Funktioniert das heute noch?
80% der Erwachsenen singen nicht mehr, haben Wissenschaftler herausgefunden. Das Singen im Alltag verkümmert, einen gemeinsamen Liederschatz für Junge und Alte gibt es kaum noch. Aber singen nicht auch die Jungen oder machen sich jedenfalls Musik und es tut ihnen gut? Bloß ist ihre Musik anders. Die Geschmäcker sind verschieden. Aber über Geschmack sollte man nicht streiten. Gerade unterhaltende Musik hält die Sehnsucht und die Hoffnung wach und wirkt der Lethargie und Resignation entgegen.
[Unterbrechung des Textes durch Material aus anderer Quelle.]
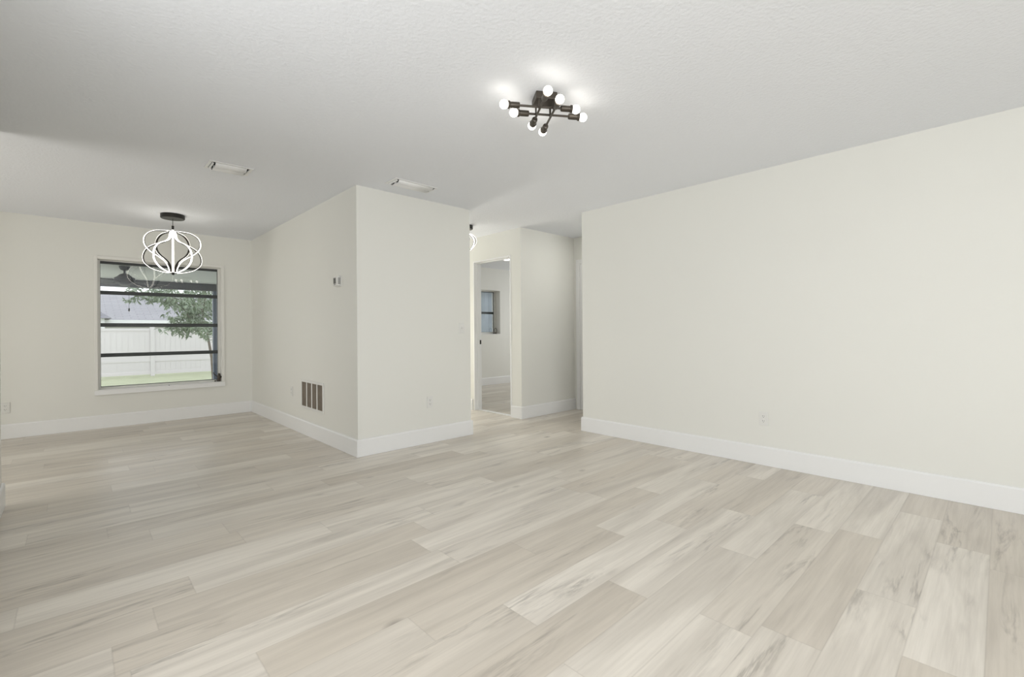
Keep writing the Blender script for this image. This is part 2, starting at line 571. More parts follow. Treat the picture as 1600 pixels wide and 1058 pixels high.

Ich meine: So wirken Lieder bis heute, egal ob von Bach, von Udo Lindenberg oder von Elton John. Menschen werden wieder sprach- und handlungsfähig. In der Geschichte von Paulus und Silas  heißt das auch: Der Geist Gottes bricht sich Bahn in ihrem Gesang. So können sie einander aufbauen und miteinander die anderen ermutigen.

Und das gilt bis heute: Menschen werden von Musik ergriffen. Sie werden bewegt, ermutigt, getröstet. Ihre Hoffnung auf eine gute Zukunft wird wachgehalten. Wo dies geschieht und  die Kraft des Heiligen Geistes Menschen anrührt, da ist die Musik gut.